Digunakan secara bervariasi.
Digunakan dengan memadukan beberapa metode.
Jika metode itu digunakan dengan benar, maka akan membantu tercapainya proses belajar, tetapi bila penggunaannya salah akan terjadi sebailknya.

3. Media
Media adalah segala sesuatu yang dapat digunakan untuk menyalurkan pesan dari pengirim ke penerima pesan sehingga dapat merangsang pikiran, perasaan, dan perhatian, serta minat seseorang yang mendorong terjadinya proses belajar mengajar. Penggunaan media yang tepat sangat diharapkan untuk merangsang terjadinya belajar bagi siswa.

4. Guru
Guru adalah faktor penting dalam pembelajaran, karena gurulah yang melakukan rekayasa pembelajaran. Rekayasa pembelajaran tersebut dilakukan berdasarkan kurikulum yang berlaku. Faktor yang direkayasa guru antara lain dengan menyusun desain instruksional, yaitu menentukan tujuan, bahan, metode, media, dan evaluasi.

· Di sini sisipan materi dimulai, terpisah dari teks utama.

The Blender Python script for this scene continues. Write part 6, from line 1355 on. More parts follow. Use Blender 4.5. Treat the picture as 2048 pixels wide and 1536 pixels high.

Jadi kelebihan guru dari faktor-faktor yang lain adalah guru dapat merekayasa faktor yang lain, sedangkan faktor yang lain tidak dapat merekayasa guru.
Siswa dan Tujuan Belajar
Siswa dalah subjek yang terlibat dalam kegiatan belajar mengajar di sekolah. Dalam kegiatan tersebut siswa mengalami tindak mengajar, dan merespon dengan tindak belajar. Pada umumnya semula siswa belum menyadari pentingnya belajar. Berkat informasi guru tentang sasaran belajar, maka siswa mengetahui apa dan arti bahan belajar beginya.
Siswa mengalami suatu perses belajar. Dalam proses belajar tersebut siswa menggnakan kemampuan mentalnya untuk mempelajari bahan belajar. Kemempuan-kemampuan kognitif, afektif, psikomotor yang dibelajarkan dengan bahan belajar menjadi semakin rinci dan menguat. Adanya informasi tentang sasaran belajar, adanya penguatan-penguatan, adanya evaluasi dan keberhasikan belajar, menyebabkan siswa semakin sadarakan kemampuan dirinya.